> **WHAT TO PRODUCE**
Count how many lines of the material below have the word "scene" and give only the number.

* Start MATERIAL PROVIDED *

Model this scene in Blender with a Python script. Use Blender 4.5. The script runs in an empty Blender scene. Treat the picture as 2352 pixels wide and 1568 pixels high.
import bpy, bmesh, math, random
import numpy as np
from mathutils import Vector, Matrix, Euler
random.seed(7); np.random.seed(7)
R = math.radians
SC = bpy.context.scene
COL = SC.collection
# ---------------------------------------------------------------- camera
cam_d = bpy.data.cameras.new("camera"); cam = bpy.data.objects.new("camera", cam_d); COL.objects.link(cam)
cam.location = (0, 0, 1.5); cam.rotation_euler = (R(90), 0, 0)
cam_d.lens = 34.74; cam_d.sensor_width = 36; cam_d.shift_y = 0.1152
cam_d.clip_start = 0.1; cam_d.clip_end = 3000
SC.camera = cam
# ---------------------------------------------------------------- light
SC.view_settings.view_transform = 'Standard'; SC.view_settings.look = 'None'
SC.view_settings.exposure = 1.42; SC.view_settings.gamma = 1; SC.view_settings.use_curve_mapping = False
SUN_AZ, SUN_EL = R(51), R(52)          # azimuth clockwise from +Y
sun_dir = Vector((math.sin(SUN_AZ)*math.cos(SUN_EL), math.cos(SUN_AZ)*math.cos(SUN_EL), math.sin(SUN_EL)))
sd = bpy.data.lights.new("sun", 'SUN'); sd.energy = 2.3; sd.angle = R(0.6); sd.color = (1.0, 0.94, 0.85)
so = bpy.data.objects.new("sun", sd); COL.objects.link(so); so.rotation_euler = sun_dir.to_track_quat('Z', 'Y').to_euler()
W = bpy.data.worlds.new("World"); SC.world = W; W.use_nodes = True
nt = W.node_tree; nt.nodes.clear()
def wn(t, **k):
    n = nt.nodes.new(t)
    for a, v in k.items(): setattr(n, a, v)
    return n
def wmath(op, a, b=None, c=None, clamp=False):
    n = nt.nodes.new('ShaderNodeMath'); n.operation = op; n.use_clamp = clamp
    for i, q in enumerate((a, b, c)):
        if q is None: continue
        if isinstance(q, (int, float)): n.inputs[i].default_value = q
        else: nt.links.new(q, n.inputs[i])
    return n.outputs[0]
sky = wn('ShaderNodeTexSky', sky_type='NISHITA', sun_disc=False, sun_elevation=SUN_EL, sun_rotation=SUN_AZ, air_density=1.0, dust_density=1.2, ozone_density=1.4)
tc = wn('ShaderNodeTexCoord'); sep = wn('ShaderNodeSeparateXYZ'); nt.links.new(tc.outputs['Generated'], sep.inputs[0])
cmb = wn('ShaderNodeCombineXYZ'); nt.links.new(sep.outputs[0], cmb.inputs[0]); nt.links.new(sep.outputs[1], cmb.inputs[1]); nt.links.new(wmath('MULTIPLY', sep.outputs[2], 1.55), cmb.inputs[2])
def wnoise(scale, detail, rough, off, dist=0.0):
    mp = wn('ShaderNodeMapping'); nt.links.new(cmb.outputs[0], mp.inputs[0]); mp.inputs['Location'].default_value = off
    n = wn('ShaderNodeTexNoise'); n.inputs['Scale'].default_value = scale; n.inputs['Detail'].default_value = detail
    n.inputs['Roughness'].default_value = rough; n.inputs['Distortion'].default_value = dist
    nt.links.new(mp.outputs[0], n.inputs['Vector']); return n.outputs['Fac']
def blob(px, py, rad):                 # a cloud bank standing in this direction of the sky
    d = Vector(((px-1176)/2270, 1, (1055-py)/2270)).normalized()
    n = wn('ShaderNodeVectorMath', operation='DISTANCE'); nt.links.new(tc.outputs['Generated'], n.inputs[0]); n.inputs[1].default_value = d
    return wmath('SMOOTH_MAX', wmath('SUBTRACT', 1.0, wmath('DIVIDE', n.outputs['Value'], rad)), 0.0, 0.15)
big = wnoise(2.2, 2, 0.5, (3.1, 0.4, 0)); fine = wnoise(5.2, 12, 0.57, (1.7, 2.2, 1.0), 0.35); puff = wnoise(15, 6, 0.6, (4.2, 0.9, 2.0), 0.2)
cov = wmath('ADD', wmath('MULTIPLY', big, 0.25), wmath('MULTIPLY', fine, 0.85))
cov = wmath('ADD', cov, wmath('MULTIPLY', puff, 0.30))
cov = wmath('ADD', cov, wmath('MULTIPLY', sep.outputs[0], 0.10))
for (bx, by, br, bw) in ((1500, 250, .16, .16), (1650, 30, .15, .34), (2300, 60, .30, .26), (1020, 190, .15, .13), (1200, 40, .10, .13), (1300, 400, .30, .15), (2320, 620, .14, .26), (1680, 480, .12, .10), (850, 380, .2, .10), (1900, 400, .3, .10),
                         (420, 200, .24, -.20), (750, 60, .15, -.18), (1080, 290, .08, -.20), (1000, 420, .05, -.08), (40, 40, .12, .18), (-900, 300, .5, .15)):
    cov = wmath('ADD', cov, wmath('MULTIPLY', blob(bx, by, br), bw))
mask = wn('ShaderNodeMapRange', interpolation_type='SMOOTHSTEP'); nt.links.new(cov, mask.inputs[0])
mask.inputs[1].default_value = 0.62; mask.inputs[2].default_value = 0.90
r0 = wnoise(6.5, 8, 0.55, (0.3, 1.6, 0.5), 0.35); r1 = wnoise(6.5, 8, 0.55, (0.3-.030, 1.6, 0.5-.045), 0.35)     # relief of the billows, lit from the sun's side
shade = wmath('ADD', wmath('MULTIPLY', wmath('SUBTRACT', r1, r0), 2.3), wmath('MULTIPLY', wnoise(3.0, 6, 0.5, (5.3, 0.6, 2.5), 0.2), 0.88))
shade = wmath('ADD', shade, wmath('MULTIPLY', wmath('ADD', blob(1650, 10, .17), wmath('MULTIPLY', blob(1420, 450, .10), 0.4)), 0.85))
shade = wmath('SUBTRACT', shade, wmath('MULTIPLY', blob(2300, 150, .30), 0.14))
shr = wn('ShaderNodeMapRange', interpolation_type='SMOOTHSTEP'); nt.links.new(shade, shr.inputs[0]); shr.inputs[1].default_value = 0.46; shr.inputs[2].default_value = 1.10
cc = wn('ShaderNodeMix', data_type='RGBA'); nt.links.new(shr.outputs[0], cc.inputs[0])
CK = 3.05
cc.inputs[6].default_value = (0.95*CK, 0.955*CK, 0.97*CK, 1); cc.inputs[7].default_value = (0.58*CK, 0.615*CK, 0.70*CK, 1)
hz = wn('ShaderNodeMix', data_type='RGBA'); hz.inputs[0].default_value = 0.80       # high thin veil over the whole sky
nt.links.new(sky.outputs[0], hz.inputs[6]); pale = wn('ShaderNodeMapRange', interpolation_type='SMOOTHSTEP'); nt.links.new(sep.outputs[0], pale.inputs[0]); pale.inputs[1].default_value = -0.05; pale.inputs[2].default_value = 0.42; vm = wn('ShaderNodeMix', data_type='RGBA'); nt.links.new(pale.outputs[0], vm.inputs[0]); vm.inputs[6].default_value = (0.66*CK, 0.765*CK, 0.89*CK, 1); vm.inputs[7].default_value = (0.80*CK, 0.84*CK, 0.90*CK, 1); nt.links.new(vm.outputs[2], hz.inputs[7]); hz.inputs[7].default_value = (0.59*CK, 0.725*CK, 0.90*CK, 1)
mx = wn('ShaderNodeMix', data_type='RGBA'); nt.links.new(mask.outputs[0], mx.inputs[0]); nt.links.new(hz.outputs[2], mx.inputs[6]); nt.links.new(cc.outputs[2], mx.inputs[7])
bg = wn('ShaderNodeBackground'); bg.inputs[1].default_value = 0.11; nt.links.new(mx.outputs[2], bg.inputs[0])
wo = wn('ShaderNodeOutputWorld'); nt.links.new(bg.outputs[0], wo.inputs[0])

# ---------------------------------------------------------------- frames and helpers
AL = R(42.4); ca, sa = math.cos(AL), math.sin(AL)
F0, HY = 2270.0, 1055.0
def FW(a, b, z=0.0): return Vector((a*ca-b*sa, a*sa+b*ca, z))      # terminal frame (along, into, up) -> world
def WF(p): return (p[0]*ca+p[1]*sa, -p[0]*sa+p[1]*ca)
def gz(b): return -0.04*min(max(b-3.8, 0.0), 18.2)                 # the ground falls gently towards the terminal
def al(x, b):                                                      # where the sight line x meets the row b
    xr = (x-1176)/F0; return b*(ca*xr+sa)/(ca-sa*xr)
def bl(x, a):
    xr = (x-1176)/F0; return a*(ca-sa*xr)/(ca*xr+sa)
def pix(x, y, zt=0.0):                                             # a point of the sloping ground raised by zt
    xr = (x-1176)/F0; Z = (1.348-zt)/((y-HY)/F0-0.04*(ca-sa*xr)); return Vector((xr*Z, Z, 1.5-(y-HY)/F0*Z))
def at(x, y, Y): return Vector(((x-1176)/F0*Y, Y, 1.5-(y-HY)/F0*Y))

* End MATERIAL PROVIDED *

> **RESULT OF THE TASK**
2